§ **Task statement**
Copy each line below that contains "scene".

§ **Collected data**

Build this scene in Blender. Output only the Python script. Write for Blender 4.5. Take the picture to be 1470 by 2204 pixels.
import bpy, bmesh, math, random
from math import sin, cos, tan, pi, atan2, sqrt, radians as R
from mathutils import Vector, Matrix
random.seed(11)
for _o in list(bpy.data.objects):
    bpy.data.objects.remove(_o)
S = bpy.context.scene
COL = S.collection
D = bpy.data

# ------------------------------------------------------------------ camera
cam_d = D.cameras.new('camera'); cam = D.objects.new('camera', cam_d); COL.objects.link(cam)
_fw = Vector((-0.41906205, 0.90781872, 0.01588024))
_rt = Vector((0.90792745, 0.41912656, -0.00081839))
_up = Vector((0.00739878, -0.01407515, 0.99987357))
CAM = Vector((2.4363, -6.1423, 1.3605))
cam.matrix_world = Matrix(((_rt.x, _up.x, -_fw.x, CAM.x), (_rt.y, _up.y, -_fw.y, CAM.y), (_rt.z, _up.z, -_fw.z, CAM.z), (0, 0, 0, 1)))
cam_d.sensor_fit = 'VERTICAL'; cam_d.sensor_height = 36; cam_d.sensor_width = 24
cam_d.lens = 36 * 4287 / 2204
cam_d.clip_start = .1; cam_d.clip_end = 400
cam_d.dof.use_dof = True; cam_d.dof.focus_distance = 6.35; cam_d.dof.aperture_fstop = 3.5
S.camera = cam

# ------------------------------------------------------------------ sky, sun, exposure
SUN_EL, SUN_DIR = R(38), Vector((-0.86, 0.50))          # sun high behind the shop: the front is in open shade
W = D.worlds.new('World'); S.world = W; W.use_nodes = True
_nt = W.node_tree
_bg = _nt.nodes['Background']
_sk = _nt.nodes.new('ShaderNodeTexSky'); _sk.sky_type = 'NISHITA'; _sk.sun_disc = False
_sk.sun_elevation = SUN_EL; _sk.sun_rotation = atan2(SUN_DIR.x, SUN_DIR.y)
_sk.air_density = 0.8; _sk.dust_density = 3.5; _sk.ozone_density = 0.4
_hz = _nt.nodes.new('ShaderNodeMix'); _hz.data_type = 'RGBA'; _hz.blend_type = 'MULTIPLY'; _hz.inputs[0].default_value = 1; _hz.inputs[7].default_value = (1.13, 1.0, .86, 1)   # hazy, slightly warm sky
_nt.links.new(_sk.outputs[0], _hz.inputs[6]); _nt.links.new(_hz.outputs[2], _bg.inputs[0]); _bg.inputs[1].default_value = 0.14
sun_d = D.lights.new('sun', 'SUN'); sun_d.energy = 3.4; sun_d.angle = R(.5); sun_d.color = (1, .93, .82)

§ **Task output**
Build this scene in Blender. Output only the Python script. Write for Blender 4.5. Take the picture to be 1470 by 2204 pixels.
S = bpy.context.scene